-- BEGIN RECORDED INFORMATION --

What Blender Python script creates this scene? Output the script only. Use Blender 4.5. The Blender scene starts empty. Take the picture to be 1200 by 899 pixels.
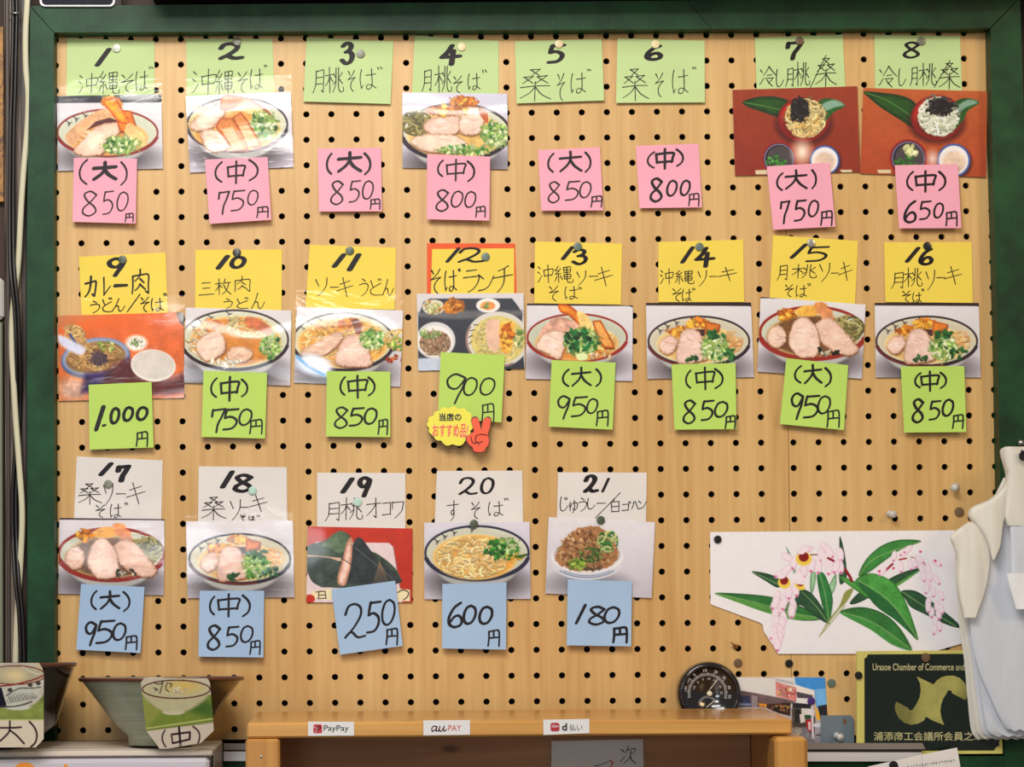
import bpy, math, random
import numpy as np
from mathutils import Vector, Matrix

random.seed(7)
RNG = np.random.default_rng(11)
SC = bpy.context.scene
COL = SC.collection

# ---------------------------------------------------------------- camera
F_PX = 2400.0
CX, CZ, CD = 0.40956, 1.36995, 2.43975          # x, height, distance from the board
YAW, PITCH, ROLL = -0.00126, 0.02622, -0.00730
PPX, PPY = 466.525, 597.0746
cy_, sy_, cp_, sp_, cr_, sr_ = (math.cos(YAW), math.sin(YAW), math.cos(PITCH), math.sin(PITCH), math.cos(ROLL), math.sin(ROLL))
FWD = np.array([sy_*cp_, cy_*cp_, sp_])
_r0 = np.array([cy_, -sy_, 0.0]); _u0 = np.cross(_r0, FWD)
RGT = cr_*_r0 + sr_*_u0
UPV = -sr_*_r0 + cr_*_u0
cam = bpy.data.cameras.new('camera'); camo = bpy.data.objects.new('camera', cam); COL.objects.link(camo)
cam.sensor_width = 36.0; cam.lens = F_PX/1200*36.0
cam.shift_x = (600-PPX)/1200; cam.shift_y = (PPY-449.5)/1200
cam.clip_start = 0.05
m = Matrix.Identity(4)
for i in range(3):
    m[i][0] = RGT[i]; m[i][1] = UPV[i]; m[i][2] = -FWD[i]
m[0][3], m[1][3], m[2][3] = CX, -CD, CZ
camo.matrix_world = m
SC.camera = camo

# ---------------------------------------------------------------- light
w = bpy.data.worlds.new('world'); SC.world = w; w.use_nodes = True
w.node_tree.nodes['Background'].inputs[0].default_value = (1.0, 0.94, 0.88, 1)
w.node_tree.nodes['Background'].inputs[1].default_value = 0.26

def area(name, loc, target, sx, sy, power, col):
    l = bpy.data.lights.new(name, 'AREA'); l.shape = 'RECTANGLE'; l.size = sx; l.size_y = sy
    l.energy = power; l.color = col
    o = bpy.data.objects.new(name, l); COL.objects.link(o); o.location = loc
    o.rotation_euler = (Vector(target)-Vector(loc)).to_track_quat('-Z', 'Z').to_euler()
    return o
area('ceiling_tube_light', (0.30, -2.42, 2.80), (0.3, 0, 1.6), 1.2, 0.10, 15, (1.0, 0.98, 0.94))
area('counter_light', (0.05, -1.55, 2.75), (0.30, 0, 1.75), 0.9, 0.45, 22, (1.0, 0.975, 0.94))
area('added_glint_light', (0.10, -2.9, 2.27), (0.3, 0, 1.7), 0.5, 0.15, 8, (1.0, 0.98, 0.95))  # added lamp, unseen: puts glints on the glossy prints and lightens the shelf inside
area('window_light', (-0.15, -3.35, 1.46), (0.5, 0, 1.4), 0.6, 0.30, 7, (0.86, 0.94, 1.0))
area('warm_room_light', (2.3, -2.3, 2.5), (0.9, 0, 1.5), 0.6, 0.4, 13, (1.0, 0.72, 0.38))
SC.view_settings.view_transform = 'Standard'; SC.view_settings.look = 'None'
SC.view_settings.gamma = 1.0; SC.view_settings.use_curve_mapping = False
SC.view_settings.exposure = 0.0

# ---------------------------------------------------------------- helpers
def P(px, py, d=0.0):
    """a point of the picture, on the plane d metres in front of the board"""
    v = FWD*F_PX + RGT*(px-PPX) - UPV*(py-PPY)
    t = (CD-d)/v[1]
    return Vector((CX+v[0]*t, -d, CZ+v[2]*t))
def PA(px, py, d):
    px = np.asarray(px, float); py = np.asarray(py, float); d = np.asarray(d, float)+px*0
    v = FWD*F_PX + RGT*(px-PPX)[..., None] - UPV*(py-PPY)[..., None]
    t = (CD-d)/v[..., 1]
    return np.stack([CX+v[..., 0]*t, -d, CZ+v[..., 2]*t], -1)
def srgb(c):
    c = np.asarray(c, float)/255.0
    return np.where(c <= 0.04045, c/12.92, ((np.clip(c, 0, None)+0.055)/1.055)**2.4)
def C(r, g, b):
    return tuple(float(x) for x in srgb((r, g, b)))+(1.0,)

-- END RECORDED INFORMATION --

• **EXERCISE REQUIREMENTS**: Report every line containing the word "picture" from the listing above.

• **RESULT OF THIS TASK**:
What Blender Python script creates this scene? Output the script only. Use Blender 4.5. The Blender scene starts empty. Take the picture to be 1200 by 899 pixels.
    """a point of the picture, on the plane d metres in front of the board"""